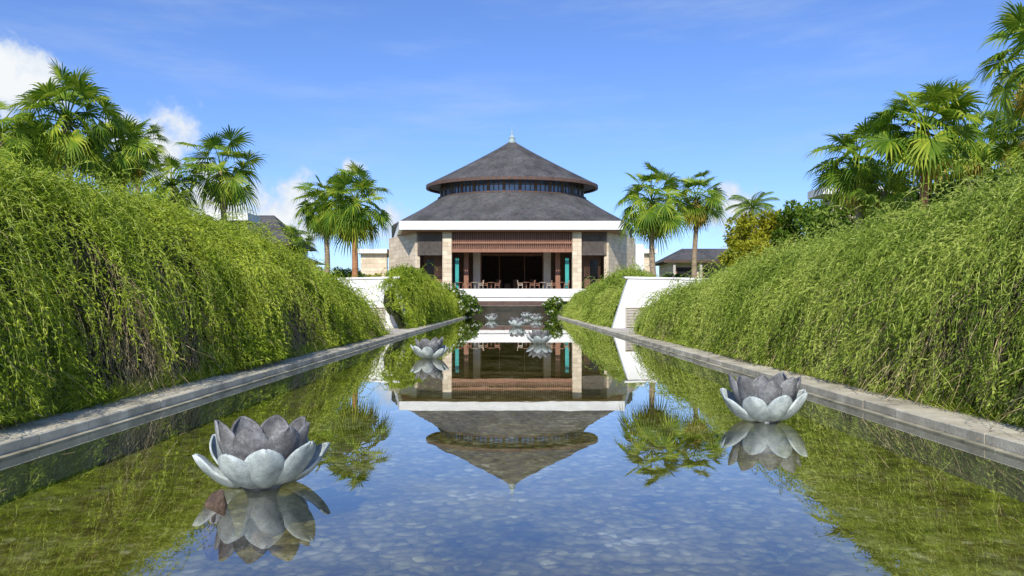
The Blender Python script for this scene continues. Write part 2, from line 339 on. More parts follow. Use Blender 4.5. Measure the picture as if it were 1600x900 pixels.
# ------------------------------------------------------------ hedges
PS=np.array([0,.15,.3,.45,.6,.75,.9,1.0]); PXb=np.array([9.2,8.2,7.1,6.2,5.5,5.05,4.78,4.66]); PZ=np.array([.74,.93,1.0,.95,.79,.52,.2,.03])
def vn(a,b,seed):
    r=np.random.default_rng(seed); o=0
    for k in range(7):
        f=.6*1.45**k; th=r.uniform(0,2*PI); o=o+np.sin((a*math.cos(th)+b*math.sin(th))*f+r.uniform(0,6.28))*(.9**k)
    return o/3.2
def hedge(side,label,mat,hy,hz,y0,y1,nstr,seed,pxs=PXb,K=16,gap=.0,lsc=1.0,nstem=3000,bias=.6,fine=1.0,nlong=1500,spread=.40,amp=1.0,gs=.36):
    r=np.random.default_rng(seed)
    hy=np.array(hy,float); hz=np.array(hz,float); Hm=hz.max()
    def surf(y,s):
        H=np.interp(y,hy,hz); e=np.clip(H/Hm*1.8,0,1)
        x=np.interp(s,PS,pxs); xc=(pxs[3]+pxs[5])/2; x=xc+(x-xc)*e
        return np.stack([side*x,y,np.interp(s,PS,PZ)*H+.06],-1)
    def nrm(y,s):
        a=surf(y,s-.02); b=surf(y,s+.02); t=b-a
        n=np.stack([-side*np.abs(t[:,2]),0*y,np.abs(t[:,0])],-1); n[:,0]*=np.sign(.35-s)*-1
        return unit(n),unit(t)
    def relief(y,s):
        return amp*(vn(y*1.0,s*4,seed+1)*.22+vn(y*4.2,s*2.0,seed+2)*.17+vn(y*10,s*8,seed+3)*.08)
    root=empty('creeper_hedge',(side*pxs[3],(y0+y1)/2,.04),label,'hedge')
    NY,NS=140,26
    Y=np.linspace(y0,y1,NY); S=np.linspace(0,1,NS); mb=MB()
    for yy in Y:
        ya=np.full(NS,yy); p=surf(ya,S); n,_=nrm(ya,S); q=p+n*(relief(ya,S)-.25)[:,None]; q[:,2]=np.maximum(q[:,2],.0)
        mb.v+=[tuple(a) for a in q]
    for j in range(NY-1):
        for i in range(NS-1): mb.f.append((j*NS+i,j*NS+i+1,(j+1)*NS+i+1,(j+1)*NS+i))
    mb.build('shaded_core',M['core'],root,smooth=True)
    a0,a1=y0**(1-bias),y1**(1-bias)
    def ysample(n): return (a0+(a1-a0)*r.uniform(0,1,n))**(1/(1-bias))
    ysr=ysample(nstr); s0=r.uniform(.06,.97,nstr)
    dens=vn(ysr*1.3,s0*6,seed+5)
    keep=(s0<gs+.02)|(r.uniform(0,1,nstr)<1-gap*np.clip(.60+dens*1.3,0,1)*np.clip((s0-gs)*3.2,0,1)); ysr,s0=ysr[keep],s0[keep]; m=len(ysr)
    drift=r.normal(0,.018,m); o0=r.uniform(-.06,.08,m)+r.exponential(.05,m); arch=r.uniform(.0,.18,m); sc=(ysr/10)**.4*lsc*r.uniform(.7,1.25,m)
    Vs=[]; St=[]; prev=None
    for k in range(K):
        s=np.minimum(s0+k*.0095*np.clip(sc,.8,2),1.02); y=np.clip(ysr+drift*k,y0,y1)
        p=surf(y,s); n,t=nrm(y,s)
        p=p+n*(relief(y,s)+o0+arch*math.sin(PI*k/K))[:,None]
        p[:,2]=np.maximum(p[:,2],.06)
        for q in range(2):
            A=t*.8+n*.34+r.normal(0,spread,(m,3))
            Vs.append(leaves(p+r.normal(0,.016,(m,3)),A,.068*sc*r.uniform(.5,1.4,m),.0076*fine*sc*r.uniform(.7,1.4,m)))
        if prev is not None and k%2==0:
            sel=r.uniform(0,1,m)<.5; St.append(ribbons(prev[sel],p[sel],.0033))
        if k%2==0: prev=p
    nl=nlong; yl=ysample(nl); sl=r.uniform(.2,.8,nl); p=surf(yl,sl); n,t=nrm(yl,sl); p=p+n*(relief(yl,sl)+r.uniform(.05,.2,nl))[:,None]
    d=unit(n*.7+np.array([0,0,.25])+r.normal(0,.4,(nl,3))); sc=(yl/10)**.35*lsc; stp=r.uniform(.035,.085,nl)*lsc
    for k in range(16):
        q=p+d*stp[:,None]; q[:,2]=np.maximum(q[:,2],.07)
        St.append(ribbons(p,q,.0028*sc))
        for _ in range(2):
            A=d+r.normal(0,.5,(nl,3)); Vs.append(leaves(q,A,.056*sc,.0075*sc))
        d=unit(d+np.array([0,0,-.24])+r.normal(0,.06,(nl,3))); p=q
    ns=nstr//4; ysr=ysample(ns); s=r.uniform(.12,.65,ns)
    p0=surf(ysr,s); n,t=nrm(ysr,s); p0=p0+n*(relief(ysr,s)+.05)[:,None]
    d=unit(n*.7+np.array([0,0,.6])+r.normal(0,.5,(ns,3))); ln=r.uniform(.08,.38,ns)*lsc
    sc=(ysr/10)**.4*lsc; pv=None
    for k in range(8):
        p=p0+d*(ln*k/7)[:,None]+np.array([0,0,-.22])*((k/7)**2*ln)[:,None]
        Vs.append(leaves(p,d*.7+r.normal(0,.5,(ns,3)),.058*sc,.0082*sc))
        if k in (0,4,7):
            if pv is not None: St.append(ribbons(pv,p,.003))
            pv=p
    quadmesh('foliage',np.concatenate(Vs),mat,root)
    quadmesh('vines',np.concatenate(St),M['vine'],root); St=[]
    ys2=ysample(nstem); s=.55+.41*r.uniform(0,1,nstem)**.5; p=surf(ys2,s); n,t=nrm(ys2,s); o=r.uniform(-.14,.08,nstem)+relief(ys2,s)
    cur=p+n*o[:,None]; dd=unit(t+r.normal(0,.22,(nstem,3)))
    for k in range(5):
        dd=unit(dd+r.normal(0,.22,(nstem,3))+np.array([0,0,-.2])); nx_=cur+dd*r.uniform(.08,.26,nstem)[:,None]; nx_[:,2]=np.maximum(nx_[:,2],.05)
        St.append(ribbons(cur,nx_,.0028)); cur=nx_
    quadmesh('stems',np.concatenate(St),M['stem'],root)
    return root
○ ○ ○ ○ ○
Description of the task: Using the material above, return every line exactly as it appears, minus the pictures.

Task output:
The Blender Python script for this scene continues. Write part 2, from line 339 on. More parts follow. Use Blender 4.5. Measure the picture as if it were 1600x900 pixels.
# ------------------------------------------------------------ hedges
PS=np.array([0,.15,.3,.45,.6,.75,.9,1.0]); PXb=np.array([9.2,8.2,7.1,6.2,5.5,5.05,4.78,4.66]); PZ=np.array([.74,.93,1.0,.95,.79,.52,.2,.03])
def vn(a,b,seed):
    r=np.random.default_rng(seed); o=0
    for k in range(7):
        f=.6*1.45**k; th=r.uniform(0,2*PI); o=o+np.sin((a*math.cos(th)+b*math.sin(th))*f+r.uniform(0,6.28))*(.9**k)
    return o/3.2
def hedge(side,label,mat,hy,hz,y0,y1,nstr,seed,pxs=PXb,K=16,gap=.0,lsc=1.0,nstem=3000,bias=.6,fine=1.0,nlong=1500,spread=.40,amp=1.0,gs=.36):
    r=np.random.default_rng(seed)
    hy=np.array(hy,float); hz=np.array(hz,float); Hm=hz.max()
    def surf(y,s):
        H=np.interp(y,hy,hz); e=np.clip(H/Hm*1.8,0,1)
        x=np.interp(s,PS,pxs); xc=(pxs[3]+pxs[5])/2; x=xc+(x-xc)*e
        return np.stack([side*x,y,np.interp(s,PS,PZ)*H+.06],-1)
    def nrm(y,s):
        a=surf(y,s-.02); b=surf(y,s+.02); t=b-a
        n=np.stack([-side*np.abs(t[:,2]),0*y,np.abs(t[:,0])],-1); n[:,0]*=np.sign(.35-s)*-1
        return unit(n),unit(t)
    def relief(y,s):
        return amp*(vn(y*1.0,s*4,seed+1)*.22+vn(y*4.2,s*2.0,seed+2)*.17+vn(y*10,s*8,seed+3)*.08)
    root=empty('creeper_hedge',(side*pxs[3],(y0+y1)/2,.04),label,'hedge')
    NY,NS=140,26
    Y=np.linspace(y0,y1,NY); S=np.linspace(0,1,NS); mb=MB()
    for yy in Y:
        ya=np.full(NS,yy); p=surf(ya,S); n,_=nrm(ya,S); q=p+n*(relief(ya,S)-.25)[:,None]; q[:,2]=np.maximum(q[:,2],.0)
        mb.v+=[tuple(a) for a in q]
    for j in range(NY-1):
        for i in range(NS-1): mb.f.append((j*NS+i,j*NS+i+1,(j+1)*NS+i+1,(j+1)*NS+i))
    mb.build('shaded_core',M['core'],root,smooth=True)
    a0,a1=y0**(1-bias),y1**(1-bias)
    def ysample(n): return (a0+(a1-a0)*r.uniform(0,1,n))**(1/(1-bias))
    ysr=ysample(nstr); s0=r.uniform(.06,.97,nstr)
    dens=vn(ysr*1.3,s0*6,seed+5)
    keep=(s0<gs+.02)|(r.uniform(0,1,nstr)<1-gap*np.clip(.60+dens*1.3,0,1)*np.clip((s0-gs)*3.2,0,1)); ysr,s0=ysr[keep],s0[keep]; m=len(ysr)
    drift=r.normal(0,.018,m); o0=r.uniform(-.06,.08,m)+r.exponential(.05,m); arch=r.uniform(.0,.18,m); sc=(ysr/10)**.4*lsc*r.uniform(.7,1.25,m)
    Vs=[]; St=[]; prev=None
    for k in range(K):
        s=np.minimum(s0+k*.0095*np.clip(sc,.8,2),1.02); y=np.clip(ysr+drift*k,y0,y1)
        p=surf(y,s); n,t=nrm(y,s)
        p=p+n*(relief(y,s)+o0+arch*math.sin(PI*k/K))[:,None]
        p[:,2]=np.maximum(p[:,2],.06)
        for q in range(2):
            A=t*.8+n*.34+r.normal(0,spread,(m,3))
            Vs.append(leaves(p+r.normal(0,.016,(m,3)),A,.068*sc*r.uniform(.5,1.4,m),.0076*fine*sc*r.uniform(.7,1.4,m)))
        if prev is not None and k%2==0:
            sel=r.uniform(0,1,m)<.5; St.append(ribbons(prev[sel],p[sel],.0033))
        if k%2==0: prev=p
    nl=nlong; yl=ysample(nl); sl=r.uniform(.2,.8,nl); p=surf(yl,sl); n,t=nrm(yl,sl); p=p+n*(relief(yl,sl)+r.uniform(.05,.2,nl))[:,None]
    d=unit(n*.7+np.array([0,0,.25])+r.normal(0,.4,(nl,3))); sc=(yl/10)**.35*lsc; stp=r.uniform(.035,.085,nl)*lsc
    for k in range(16):
        q=p+d*stp[:,None]; q[:,2]=np.maximum(q[:,2],.07)
        St.append(ribbons(p,q,.0028*sc))
        for _ in range(2):
            A=d+r.normal(0,.5,(nl,3)); Vs.append(leaves(q,A,.056*sc,.0075*sc))
        d=unit(d+np.array([0,0,-.24])+r.normal(0,.06,(nl,3))); p=q
    ns=nstr//4; ysr=ysample(ns); s=r.uniform(.12,.65,ns)
    p0=surf(ysr,s); n,t=nrm(ysr,s); p0=p0+n*(relief(ysr,s)+.05)[:,None]
    d=unit(n*.7+np.array([0,0,.6])+r.normal(0,.5,(ns,3))); ln=r.uniform(.08,.38,ns)*lsc
    sc=(ysr/10)**.4*lsc; pv=None
    for k in range(8):
        p=p0+d*(ln*k/7)[:,None]+np.array([0,0,-.22])*((k/7)**2*ln)[:,None]
        Vs.append(leaves(p,d*.7+r.normal(0,.5,(ns,3)),.058*sc,.0082*sc))
        if k in (0,4,7):
            if pv is not None: St.append(ribbons(pv,p,.003))
            pv=p
    quadmesh('foliage',np.concatenate(Vs),mat,root)
    quadmesh('vines',np.concatenate(St),M['vine'],root); St=[]
    ys2=ysample(nstem); s=.55+.41*r.uniform(0,1,nstem)**.5; p=surf(ys2,s); n,t=nrm(ys2,s); o=r.uniform(-.14,.08,nstem)+relief(ys2,s)
    cur=p+n*o[:,None]; dd=unit(t+r.normal(0,.22,(nstem,3)))
    for k in range(5):
        dd=unit(dd+r.normal(0,.22,(nstem,3))+np.array([0,0,-.2])); nx_=cur+dd*r.uniform(.08,.26,nstem)[:,None]; nx_[:,2]=np.maximum(nx_[:,2],.05)
        St.append(ribbons(cur,nx_,.0028)); cur=nx_
    quadmesh('stems',np.concatenate(St),M['stem'],root)
    return root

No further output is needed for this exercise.